Çerkeslerde oklarla duello geleneği vardı ve çok eski tarihlere dayanan bir ritüeldir. Ve bu, Djubga ( Джубга ) köyündeki ünlü dolmenlerden birinin üzerindeki resimler ile kanıtlanmıştır.
Resimde aynı pozisyonda karşılıklı duran ve yay ile birbirine nişan almış iki insan görülür. Arkeologlar bu çizim için başka açıklamalar sunsalar da, diğer şeylerin yanı sıra, Nart efsaneleri de dikkate alındığında, düellonun resmedilmiş olma ihtimali göz ardı edilemez.
Keza bazı mezar taşlarında 11. ve bazen de 5. yüzyıla ait benzer çizimler de vardır. Bu mezarlarda bulunan resimlerde oklarını birbirine atmaya hazır iki okçu daha ayrıntılı olarak sunulmuştur.
Oklarla mücadele kurallarına gelecek olursak, düellocular kendilerine atılan okları kımıldamadan karşılamak zorundaydılar. Bu kuralı ihlal ederek, eğilen, sağa sola kaçan vb., sembolik olarak yenilmiş olur ve duello biterdi.
Kurallara uymadığı için böyle yenilen bir korkak olarak kabul edilir ve rakibi ahlaki bir zafer kazanırdı. Ama sadece düello koşullarını ihlal etmek değil, aynı zamanda bir düelloyı, meydan okumayı kabul etmemek de büyük bir utanç olarak kabul edilirdi.
N. Dubrovin'e göre, bu durumda, meydan okuyan kazanmış olur ve "yenilene öldürülmüş gibi davranma, yani silahını çıkarma ve onu iliklerine kadar soyma" hakkı verilirdi. Böylece silahı kullanamayan bir şövalyenin silah taşımasının da doğru olmadığı vurgulanırdı.

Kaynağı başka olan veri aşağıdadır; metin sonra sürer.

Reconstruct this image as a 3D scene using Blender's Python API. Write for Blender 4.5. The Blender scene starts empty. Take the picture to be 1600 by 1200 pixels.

Örnek olarak Dubrovin, 1840'lara dayanan bir olaya atıfta bulunur. Başarısız düellonun ana karakterleri, Ubıh Hacı Berzek ve prens M. Ali Bey idi. Bir zamanlar, Çarlık birliklerine ve Kazaklara karşı ortak mücadelede eden arkadaş ve ortaklardı.
Ancak bir süre sonra Ali Bey barışçıl bir hayata geçti, Ruslara itaat etti ve söylentilere göre ( daha sonra yanlış olduğu ortaya çıktı ), onlara Çerkes müfrezelerinin planları ve hareketleri hakkında bilgi verdi.
Bu eski iki arkadaş bir gün kalabalık maiyetleriyle Fars Nehri'nde karşı karşıya gelirler. N. Dubrovin'e göre burada yaşananlar şöyledir:
“Hacı Berzek, Ali Bey'e gâvurlarla ilişkisinden dolayı sövmeye başlar ve onu düelloya davet eder. Cesaretiyle tanınan Ali Bey, müslüman kardeşine el kaldırmayacağını söyleyerek bunu red eder. Bunun üzerine Hacı Berzek, maiyetine Ali-bey'i kuşatmalarını emreder; kendisi de Ali Bey'e doğru giderek atını, silahlarını alır ve soyar.
Ali Bey'e eşlik eden kafile de aslında Hacı Berzek'in maiyetinden daha az değildir. Ama Çerkes geleneklerine göre karışmaya yetkili değillerdir, çünkü düelloyu reddeden Ali Bey, mağlup olduğunu kabul etmiş ve Hacı Berzek'e teslim olmuştur.
Ali Bey, utanç içinde tebaasından birinin atına biner ve eve gider. O günden sonra Çerkesler arasında tüm saygısını kaybeder."